OBJECTIVE: Count every line that holds the string "scene", then give that number alone.

== DATASET SECTION

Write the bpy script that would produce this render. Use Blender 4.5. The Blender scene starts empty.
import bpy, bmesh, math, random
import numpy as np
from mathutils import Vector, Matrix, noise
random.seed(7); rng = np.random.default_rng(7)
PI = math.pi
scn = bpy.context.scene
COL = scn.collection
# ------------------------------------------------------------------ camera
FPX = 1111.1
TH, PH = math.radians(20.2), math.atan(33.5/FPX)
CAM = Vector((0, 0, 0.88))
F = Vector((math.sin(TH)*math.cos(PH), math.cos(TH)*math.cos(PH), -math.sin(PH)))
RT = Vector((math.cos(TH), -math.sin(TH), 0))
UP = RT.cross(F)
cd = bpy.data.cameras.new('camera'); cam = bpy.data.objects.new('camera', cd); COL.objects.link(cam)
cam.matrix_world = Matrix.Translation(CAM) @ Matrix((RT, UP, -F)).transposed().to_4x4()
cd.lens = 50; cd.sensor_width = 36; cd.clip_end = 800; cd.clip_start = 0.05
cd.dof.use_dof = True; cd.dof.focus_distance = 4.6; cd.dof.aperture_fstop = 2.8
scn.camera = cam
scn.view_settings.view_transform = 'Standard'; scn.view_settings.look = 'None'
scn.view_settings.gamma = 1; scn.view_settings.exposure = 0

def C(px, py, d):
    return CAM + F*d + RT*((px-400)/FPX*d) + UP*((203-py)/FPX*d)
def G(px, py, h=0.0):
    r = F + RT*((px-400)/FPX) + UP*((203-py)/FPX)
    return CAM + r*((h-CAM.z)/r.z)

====

EXPECTED OUTPUT: 2